Зрительное, световое 'диво' вызывает 'дивование', потому что мифологические образы всегда субъектно-объектны и активно-пассивны. Когда Афина внезапно появляется в виде звезды,
-289-
'увидевших' охватывает 'удивление'13; когда Приам неожиданно, никем не замеченный, падает к ногам Ахилла, тот 'видит' и 'удивляется', подобно тому как 'удивляются', когда 'видят' в доме неожиданного чужеземца14. Одиссей, рассказывая о чуде с драконом, говорит о том, как присутствующие 'дивились'15. Не тщетным 'соглядатаем' сидел на самом верху горы Посейдон, 'дивясь' на войска: с высоты ему 'являлась' (έφαίνετο) Ида, 'являлась' (φαίνετο) и Троя16. Он 'дивится', то есть 'смотрит'; его 'удивление' соответствует взгляду 'светящихся очей' (ср. выражение 'светлые очи', 'светлый взгляд') Зевса, который смотрит вниз одновременно с Посейдоном.
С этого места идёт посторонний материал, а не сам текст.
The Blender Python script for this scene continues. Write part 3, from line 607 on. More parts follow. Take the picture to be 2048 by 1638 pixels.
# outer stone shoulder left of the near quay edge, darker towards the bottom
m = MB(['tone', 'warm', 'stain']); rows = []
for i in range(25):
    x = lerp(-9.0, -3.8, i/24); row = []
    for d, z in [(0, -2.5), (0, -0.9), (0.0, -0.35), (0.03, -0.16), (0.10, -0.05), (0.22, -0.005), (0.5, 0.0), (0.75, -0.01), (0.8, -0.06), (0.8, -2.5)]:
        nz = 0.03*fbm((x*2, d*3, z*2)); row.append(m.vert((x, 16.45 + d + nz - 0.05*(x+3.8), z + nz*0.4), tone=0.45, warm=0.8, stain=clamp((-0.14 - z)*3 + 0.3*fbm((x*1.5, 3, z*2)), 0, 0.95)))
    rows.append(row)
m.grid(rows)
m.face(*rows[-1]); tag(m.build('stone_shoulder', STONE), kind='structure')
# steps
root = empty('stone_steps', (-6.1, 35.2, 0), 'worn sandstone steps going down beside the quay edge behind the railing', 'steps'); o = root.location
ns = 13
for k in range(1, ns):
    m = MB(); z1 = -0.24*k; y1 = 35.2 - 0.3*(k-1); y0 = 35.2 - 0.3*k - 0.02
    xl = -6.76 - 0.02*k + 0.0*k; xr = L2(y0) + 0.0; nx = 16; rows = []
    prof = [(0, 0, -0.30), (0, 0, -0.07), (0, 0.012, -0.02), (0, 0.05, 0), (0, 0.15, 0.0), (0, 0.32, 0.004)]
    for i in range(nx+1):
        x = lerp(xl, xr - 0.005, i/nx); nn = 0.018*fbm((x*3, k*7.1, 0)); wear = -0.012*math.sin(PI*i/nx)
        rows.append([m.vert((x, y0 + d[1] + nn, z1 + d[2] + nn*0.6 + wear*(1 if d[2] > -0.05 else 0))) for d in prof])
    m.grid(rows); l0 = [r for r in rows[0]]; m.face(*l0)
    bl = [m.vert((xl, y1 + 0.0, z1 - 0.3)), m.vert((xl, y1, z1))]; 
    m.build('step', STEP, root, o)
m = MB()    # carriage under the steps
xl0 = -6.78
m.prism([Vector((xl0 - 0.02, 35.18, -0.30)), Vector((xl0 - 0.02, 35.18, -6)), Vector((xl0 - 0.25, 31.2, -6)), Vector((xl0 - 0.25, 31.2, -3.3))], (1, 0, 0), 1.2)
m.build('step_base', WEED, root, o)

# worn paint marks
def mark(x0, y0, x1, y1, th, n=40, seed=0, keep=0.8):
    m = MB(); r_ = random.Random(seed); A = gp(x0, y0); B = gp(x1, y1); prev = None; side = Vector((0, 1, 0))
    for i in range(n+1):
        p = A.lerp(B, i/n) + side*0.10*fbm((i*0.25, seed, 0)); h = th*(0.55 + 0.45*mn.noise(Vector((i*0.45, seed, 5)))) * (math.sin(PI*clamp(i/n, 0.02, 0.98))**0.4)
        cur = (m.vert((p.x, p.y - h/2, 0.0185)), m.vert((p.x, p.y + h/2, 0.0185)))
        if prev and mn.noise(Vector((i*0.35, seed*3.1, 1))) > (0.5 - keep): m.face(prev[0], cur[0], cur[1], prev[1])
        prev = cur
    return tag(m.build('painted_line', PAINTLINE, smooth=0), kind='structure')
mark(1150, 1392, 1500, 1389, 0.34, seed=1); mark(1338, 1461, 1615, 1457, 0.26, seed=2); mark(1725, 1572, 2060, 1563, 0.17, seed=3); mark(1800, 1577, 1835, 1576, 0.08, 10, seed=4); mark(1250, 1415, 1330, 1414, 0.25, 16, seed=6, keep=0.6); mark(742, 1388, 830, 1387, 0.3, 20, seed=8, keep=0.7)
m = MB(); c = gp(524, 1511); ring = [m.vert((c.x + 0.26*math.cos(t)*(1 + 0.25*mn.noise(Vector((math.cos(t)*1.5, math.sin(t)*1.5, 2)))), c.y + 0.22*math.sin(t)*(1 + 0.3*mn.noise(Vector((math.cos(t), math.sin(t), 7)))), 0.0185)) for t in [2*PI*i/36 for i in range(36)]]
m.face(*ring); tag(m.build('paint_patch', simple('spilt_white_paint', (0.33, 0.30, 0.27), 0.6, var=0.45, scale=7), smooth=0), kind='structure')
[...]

Так 'дивится' и Одиссей, видя сооружения в доме Алкиноя, - 'диво для взора'17. Самый дом фэакийского царя описывается в форме экфразы, как открывшееся перед глазами 'диво'. Одиссей стоял и 'смотрел'. Но вот картина, сходная с приходом Приама в дом Ахилла. Одиссей является, скрытый туманом, и падает к ногам царицы; туман рассеивается, Одиссей 'показывается', 'и тогда молча дивились смотревшие'18.
Но все эти 'чудеса', панорамы, открывающиеся виды сияний и красоты имеют еще и другой аспект - миража, 'подобий', призраков и обманов. Это аспект помрачения, туч, туманов. Посейдон выступает в роли 'соглядатая'; Гера подсматривает Зевса с Фетидой и видит 'потайное'. Афина искушает и обманывает Пандара, 'убедив глупцу его душу'19. Аполлон, сделавшись 'подобным' Агенору, покрыл юношу туманом и спас от Ахилла; этим он 'хитростью обольстил' Пелида20. Вся песнь II 'Илиады' состоит из мнимых действий, тщетных битв, бегства, позора, безнадежности, 'злого обмана''. Именно в этой 'призрачной' песни появляется фигура шута, Терсита, этого носителя уродства, инвективы и смеха. Связь культового шутовства с обманами и мнимыми действиями засвидетельствована здесь.